• TASK DIRECTIONS:
Quote exactly the lines between the line containing "Keep writing the" and the line containing "M_KOKOLIVE, hd, True)", counting those two lines as part of the range. Leave the rest out.

• RECORDS TO PROCESS:
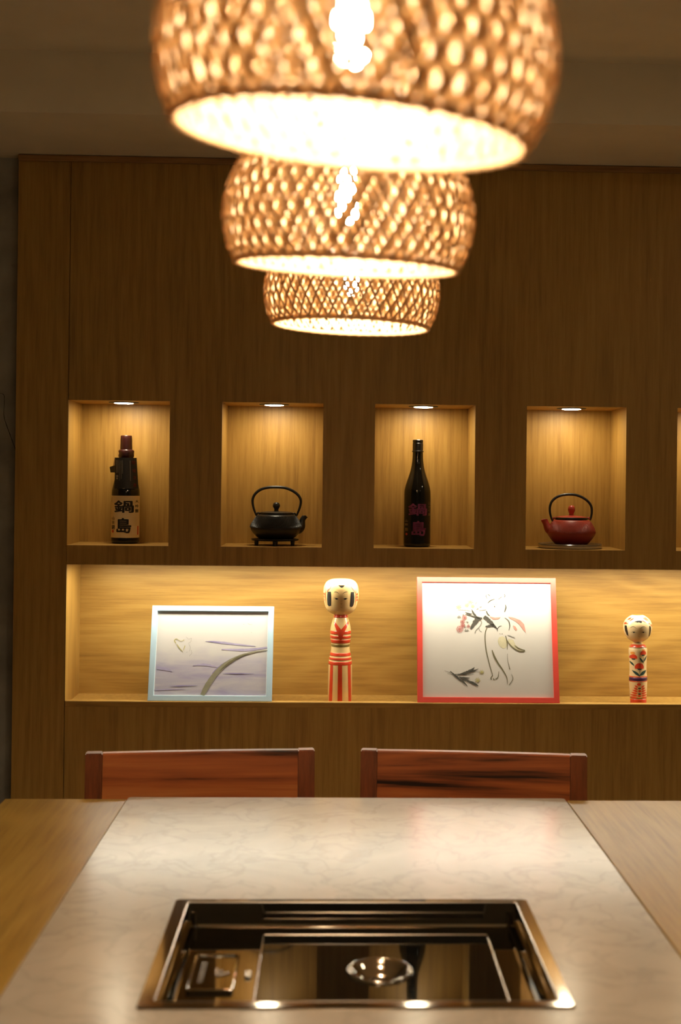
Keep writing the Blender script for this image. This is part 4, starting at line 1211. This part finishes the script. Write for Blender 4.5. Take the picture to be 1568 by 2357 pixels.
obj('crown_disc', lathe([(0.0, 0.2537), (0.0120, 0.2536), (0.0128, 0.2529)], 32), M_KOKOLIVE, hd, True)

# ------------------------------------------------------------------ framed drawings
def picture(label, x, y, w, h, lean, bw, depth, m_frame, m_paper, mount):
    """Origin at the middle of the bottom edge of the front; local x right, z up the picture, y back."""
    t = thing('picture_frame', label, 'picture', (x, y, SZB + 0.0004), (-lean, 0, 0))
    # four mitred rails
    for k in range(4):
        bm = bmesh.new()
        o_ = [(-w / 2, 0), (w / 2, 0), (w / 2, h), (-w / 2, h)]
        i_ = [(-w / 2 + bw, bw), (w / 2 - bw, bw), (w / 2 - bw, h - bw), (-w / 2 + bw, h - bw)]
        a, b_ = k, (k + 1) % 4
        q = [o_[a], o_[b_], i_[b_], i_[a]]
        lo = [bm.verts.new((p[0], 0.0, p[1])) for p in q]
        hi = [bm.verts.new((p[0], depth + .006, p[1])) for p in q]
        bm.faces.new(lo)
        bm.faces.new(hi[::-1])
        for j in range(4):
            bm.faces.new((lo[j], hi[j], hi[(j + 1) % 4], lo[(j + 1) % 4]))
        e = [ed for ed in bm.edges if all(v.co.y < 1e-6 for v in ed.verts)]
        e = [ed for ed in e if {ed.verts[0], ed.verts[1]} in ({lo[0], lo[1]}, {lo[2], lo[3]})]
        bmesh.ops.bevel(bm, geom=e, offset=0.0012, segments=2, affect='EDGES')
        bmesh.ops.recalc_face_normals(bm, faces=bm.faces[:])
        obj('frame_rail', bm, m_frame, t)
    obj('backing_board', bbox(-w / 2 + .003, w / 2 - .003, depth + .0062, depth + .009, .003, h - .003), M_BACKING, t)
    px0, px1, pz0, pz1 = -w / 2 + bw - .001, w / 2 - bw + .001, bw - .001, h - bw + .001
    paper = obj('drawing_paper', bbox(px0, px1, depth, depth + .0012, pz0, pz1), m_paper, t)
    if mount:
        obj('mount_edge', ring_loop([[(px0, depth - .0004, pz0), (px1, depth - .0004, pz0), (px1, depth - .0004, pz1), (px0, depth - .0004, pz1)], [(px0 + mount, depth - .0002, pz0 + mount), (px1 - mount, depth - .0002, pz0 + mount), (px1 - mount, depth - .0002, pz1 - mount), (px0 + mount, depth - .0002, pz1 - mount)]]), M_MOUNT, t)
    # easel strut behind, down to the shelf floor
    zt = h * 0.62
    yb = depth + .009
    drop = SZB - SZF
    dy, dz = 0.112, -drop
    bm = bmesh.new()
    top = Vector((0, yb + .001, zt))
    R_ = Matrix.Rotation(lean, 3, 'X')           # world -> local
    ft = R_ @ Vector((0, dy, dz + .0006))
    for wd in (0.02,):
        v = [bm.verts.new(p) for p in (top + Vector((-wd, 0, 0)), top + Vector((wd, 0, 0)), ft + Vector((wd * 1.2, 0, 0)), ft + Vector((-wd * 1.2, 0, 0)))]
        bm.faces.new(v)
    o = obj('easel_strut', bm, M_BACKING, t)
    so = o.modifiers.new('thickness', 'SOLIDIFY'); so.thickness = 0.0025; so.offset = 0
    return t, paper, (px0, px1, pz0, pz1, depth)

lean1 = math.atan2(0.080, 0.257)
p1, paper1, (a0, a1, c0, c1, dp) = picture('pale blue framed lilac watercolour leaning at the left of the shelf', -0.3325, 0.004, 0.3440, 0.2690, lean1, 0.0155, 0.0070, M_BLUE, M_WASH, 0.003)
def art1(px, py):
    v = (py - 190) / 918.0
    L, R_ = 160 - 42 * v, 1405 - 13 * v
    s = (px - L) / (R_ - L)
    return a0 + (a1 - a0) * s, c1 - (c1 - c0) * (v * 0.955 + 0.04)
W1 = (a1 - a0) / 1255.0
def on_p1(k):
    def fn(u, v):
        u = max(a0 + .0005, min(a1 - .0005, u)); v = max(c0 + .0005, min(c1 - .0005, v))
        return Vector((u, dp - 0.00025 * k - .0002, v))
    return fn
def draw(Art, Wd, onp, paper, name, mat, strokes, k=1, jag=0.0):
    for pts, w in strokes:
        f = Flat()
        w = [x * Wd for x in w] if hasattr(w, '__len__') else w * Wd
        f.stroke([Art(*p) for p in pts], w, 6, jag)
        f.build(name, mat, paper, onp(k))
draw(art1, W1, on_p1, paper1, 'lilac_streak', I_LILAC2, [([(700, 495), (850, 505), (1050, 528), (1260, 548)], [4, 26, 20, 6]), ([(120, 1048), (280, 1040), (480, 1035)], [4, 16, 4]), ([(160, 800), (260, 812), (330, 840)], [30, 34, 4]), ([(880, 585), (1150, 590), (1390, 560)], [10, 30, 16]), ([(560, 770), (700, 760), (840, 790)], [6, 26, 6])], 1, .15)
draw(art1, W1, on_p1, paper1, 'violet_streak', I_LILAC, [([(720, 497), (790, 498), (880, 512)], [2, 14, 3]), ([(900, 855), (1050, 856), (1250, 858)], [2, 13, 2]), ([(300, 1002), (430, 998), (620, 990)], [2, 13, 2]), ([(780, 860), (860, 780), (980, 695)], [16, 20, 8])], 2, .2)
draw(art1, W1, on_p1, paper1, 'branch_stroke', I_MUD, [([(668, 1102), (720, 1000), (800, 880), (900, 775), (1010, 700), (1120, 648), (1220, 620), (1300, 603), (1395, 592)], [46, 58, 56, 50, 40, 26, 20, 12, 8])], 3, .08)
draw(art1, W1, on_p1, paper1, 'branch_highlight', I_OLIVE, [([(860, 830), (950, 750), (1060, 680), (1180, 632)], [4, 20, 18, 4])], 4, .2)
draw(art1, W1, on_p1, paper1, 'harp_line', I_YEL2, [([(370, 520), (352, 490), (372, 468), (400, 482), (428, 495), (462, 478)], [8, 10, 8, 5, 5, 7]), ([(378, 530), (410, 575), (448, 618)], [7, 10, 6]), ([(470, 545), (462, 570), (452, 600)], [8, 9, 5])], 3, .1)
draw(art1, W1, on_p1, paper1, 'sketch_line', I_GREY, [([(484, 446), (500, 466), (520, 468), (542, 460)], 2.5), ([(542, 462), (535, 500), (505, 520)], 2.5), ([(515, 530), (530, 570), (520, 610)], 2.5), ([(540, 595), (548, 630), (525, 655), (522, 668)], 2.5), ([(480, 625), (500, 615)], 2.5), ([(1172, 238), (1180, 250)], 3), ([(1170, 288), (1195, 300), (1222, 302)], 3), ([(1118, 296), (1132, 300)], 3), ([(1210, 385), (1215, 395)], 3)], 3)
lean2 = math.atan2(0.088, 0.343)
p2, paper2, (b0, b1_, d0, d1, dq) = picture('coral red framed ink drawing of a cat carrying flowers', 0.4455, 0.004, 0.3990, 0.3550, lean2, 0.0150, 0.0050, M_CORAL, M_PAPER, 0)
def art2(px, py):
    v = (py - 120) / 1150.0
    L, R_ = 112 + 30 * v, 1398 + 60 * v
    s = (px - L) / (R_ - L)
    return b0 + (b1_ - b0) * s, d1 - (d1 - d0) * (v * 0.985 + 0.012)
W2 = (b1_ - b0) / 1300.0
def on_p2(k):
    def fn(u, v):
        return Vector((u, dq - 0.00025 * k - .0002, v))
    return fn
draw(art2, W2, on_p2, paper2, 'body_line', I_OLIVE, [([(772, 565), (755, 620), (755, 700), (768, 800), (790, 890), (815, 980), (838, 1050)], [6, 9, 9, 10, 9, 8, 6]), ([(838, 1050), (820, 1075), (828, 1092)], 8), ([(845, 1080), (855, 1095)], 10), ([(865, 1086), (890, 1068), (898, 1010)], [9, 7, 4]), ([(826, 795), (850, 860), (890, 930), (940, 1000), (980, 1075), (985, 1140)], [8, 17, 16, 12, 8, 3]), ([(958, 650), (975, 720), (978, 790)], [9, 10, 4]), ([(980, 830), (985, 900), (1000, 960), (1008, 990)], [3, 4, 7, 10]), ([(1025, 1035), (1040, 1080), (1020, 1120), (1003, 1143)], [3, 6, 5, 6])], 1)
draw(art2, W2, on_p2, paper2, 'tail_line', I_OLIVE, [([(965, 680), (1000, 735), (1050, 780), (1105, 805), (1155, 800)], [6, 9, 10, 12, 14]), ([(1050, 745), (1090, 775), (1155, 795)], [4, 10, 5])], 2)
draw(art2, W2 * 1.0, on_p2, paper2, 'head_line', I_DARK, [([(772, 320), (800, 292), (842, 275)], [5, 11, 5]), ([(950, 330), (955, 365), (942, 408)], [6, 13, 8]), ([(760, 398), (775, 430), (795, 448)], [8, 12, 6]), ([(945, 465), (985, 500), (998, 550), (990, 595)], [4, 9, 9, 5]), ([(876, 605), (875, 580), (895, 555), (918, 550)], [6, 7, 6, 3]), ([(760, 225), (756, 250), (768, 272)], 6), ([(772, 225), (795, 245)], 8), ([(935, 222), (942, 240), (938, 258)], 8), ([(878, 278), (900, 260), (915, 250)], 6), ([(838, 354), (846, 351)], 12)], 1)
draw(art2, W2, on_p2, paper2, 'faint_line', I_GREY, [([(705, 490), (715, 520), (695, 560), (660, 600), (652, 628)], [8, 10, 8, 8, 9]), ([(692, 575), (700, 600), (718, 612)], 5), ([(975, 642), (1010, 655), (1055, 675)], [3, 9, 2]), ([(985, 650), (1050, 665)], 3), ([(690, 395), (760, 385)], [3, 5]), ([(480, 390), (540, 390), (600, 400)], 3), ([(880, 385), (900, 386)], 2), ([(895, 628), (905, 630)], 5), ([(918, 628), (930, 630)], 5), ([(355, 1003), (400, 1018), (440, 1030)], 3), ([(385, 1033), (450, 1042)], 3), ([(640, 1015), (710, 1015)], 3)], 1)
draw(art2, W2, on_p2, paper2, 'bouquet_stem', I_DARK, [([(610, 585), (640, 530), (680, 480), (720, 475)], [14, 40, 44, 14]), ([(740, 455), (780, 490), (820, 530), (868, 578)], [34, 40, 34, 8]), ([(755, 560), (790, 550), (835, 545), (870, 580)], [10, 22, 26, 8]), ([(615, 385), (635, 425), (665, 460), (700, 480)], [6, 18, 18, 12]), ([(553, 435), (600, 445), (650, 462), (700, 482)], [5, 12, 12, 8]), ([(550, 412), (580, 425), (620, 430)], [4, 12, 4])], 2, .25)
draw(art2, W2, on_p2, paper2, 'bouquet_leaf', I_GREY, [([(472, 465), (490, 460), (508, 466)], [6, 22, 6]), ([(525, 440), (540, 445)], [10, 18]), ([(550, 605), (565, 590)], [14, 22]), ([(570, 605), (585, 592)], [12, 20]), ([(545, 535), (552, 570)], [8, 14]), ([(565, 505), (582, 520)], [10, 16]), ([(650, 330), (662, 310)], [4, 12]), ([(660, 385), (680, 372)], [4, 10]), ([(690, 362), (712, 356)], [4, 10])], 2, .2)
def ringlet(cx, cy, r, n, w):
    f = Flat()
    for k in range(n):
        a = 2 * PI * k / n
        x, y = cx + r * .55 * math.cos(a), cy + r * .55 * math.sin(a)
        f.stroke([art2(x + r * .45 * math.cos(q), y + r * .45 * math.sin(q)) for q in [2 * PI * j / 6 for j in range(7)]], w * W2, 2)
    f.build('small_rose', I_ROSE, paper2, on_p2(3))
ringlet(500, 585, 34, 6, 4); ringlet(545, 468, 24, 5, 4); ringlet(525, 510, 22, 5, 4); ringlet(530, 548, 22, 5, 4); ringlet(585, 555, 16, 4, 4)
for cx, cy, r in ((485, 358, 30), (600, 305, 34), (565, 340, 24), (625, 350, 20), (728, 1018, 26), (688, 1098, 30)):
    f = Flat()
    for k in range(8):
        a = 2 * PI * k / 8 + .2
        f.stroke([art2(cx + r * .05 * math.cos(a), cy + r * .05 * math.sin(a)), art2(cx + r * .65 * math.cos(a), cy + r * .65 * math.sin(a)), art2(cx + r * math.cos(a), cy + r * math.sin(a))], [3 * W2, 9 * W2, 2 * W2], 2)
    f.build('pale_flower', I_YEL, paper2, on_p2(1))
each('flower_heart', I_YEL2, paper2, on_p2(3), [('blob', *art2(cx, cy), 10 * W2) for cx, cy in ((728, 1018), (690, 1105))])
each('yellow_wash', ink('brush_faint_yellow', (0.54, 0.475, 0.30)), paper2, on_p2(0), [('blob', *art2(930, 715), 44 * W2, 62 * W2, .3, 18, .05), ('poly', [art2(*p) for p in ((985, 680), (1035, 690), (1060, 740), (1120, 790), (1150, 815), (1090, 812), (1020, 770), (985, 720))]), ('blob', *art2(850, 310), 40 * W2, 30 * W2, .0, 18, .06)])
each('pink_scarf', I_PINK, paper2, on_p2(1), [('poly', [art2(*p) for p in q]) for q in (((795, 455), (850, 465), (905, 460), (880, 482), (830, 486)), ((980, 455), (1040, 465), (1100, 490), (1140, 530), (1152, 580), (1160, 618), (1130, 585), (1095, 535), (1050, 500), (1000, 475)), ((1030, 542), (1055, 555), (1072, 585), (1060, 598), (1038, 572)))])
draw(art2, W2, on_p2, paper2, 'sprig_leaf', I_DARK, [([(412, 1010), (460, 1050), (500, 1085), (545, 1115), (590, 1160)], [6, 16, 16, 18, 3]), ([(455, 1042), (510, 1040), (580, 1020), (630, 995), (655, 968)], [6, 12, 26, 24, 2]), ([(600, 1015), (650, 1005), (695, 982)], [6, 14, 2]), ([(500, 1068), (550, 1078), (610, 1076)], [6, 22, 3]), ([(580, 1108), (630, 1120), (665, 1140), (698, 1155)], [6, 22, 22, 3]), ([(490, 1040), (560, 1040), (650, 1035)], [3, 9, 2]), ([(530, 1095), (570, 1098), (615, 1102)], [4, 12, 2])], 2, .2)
---
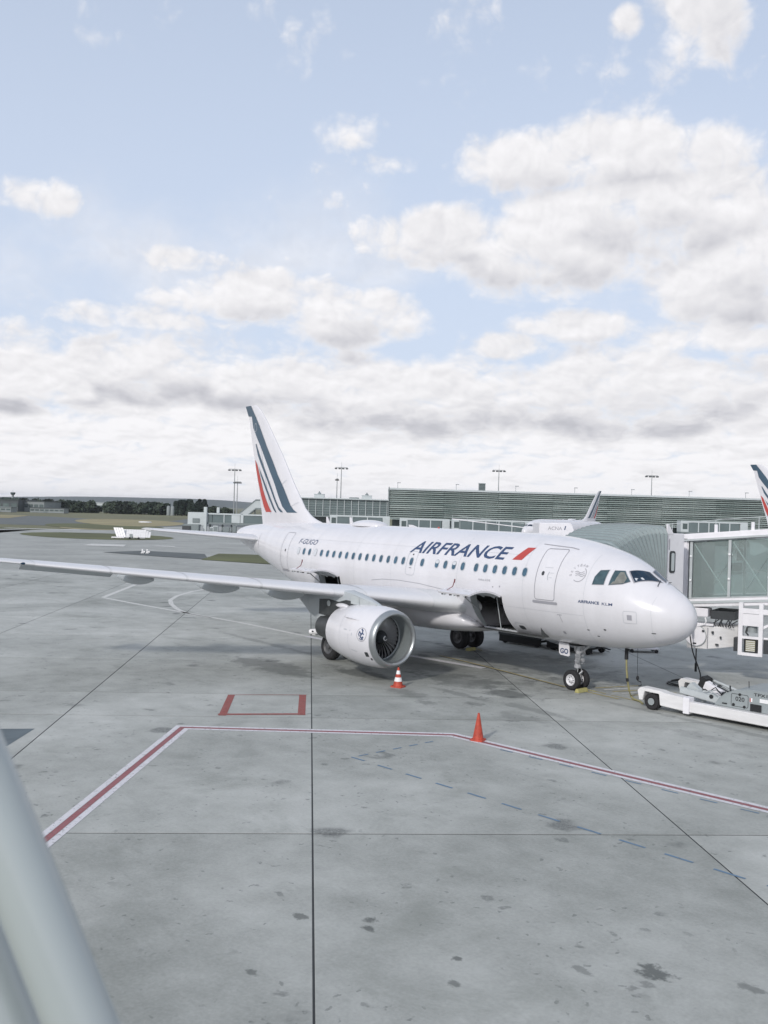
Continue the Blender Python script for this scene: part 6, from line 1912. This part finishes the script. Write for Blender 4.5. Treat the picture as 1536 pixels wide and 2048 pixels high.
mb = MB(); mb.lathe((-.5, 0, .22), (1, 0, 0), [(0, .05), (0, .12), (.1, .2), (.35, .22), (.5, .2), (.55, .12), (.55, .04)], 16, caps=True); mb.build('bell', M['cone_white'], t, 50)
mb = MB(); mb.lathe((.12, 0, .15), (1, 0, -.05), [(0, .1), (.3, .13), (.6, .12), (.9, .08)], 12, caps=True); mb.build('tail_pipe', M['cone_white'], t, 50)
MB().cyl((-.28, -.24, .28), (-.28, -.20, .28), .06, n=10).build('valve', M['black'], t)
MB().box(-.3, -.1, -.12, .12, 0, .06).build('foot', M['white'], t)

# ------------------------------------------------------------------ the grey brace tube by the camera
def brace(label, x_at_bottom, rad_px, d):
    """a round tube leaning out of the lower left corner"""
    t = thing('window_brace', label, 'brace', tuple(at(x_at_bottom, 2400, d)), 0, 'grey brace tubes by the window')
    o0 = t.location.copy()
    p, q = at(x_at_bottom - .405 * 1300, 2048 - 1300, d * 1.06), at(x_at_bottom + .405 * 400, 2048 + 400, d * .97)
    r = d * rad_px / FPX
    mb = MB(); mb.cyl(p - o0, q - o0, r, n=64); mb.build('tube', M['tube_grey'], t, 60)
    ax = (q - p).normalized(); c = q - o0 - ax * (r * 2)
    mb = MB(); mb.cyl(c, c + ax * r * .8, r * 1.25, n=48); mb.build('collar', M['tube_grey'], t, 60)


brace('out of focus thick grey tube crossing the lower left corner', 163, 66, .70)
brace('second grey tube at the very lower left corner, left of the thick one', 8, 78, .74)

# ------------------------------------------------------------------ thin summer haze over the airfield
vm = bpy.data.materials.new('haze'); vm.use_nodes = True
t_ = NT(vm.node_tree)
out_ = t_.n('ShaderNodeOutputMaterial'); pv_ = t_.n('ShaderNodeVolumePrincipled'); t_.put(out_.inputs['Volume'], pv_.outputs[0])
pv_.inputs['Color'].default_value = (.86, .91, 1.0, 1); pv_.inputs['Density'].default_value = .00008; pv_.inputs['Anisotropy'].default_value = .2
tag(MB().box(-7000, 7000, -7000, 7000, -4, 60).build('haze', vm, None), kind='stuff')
==
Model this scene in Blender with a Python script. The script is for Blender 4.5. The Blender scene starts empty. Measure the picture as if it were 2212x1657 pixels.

• WRITTEN ANSWER:
Keep writing the Blender script for this image. This is part 4, starting at line 1211. This part finishes the script. Write for Blender 4.5. Take the picture to be 1568 by 2357 pixels.
obj('crown_disc', lathe([(0.0, 0.2537), (0.0120, 0.2536), (0.0128, 0.2529)], 32), M_KOKOLIVE, hd, True)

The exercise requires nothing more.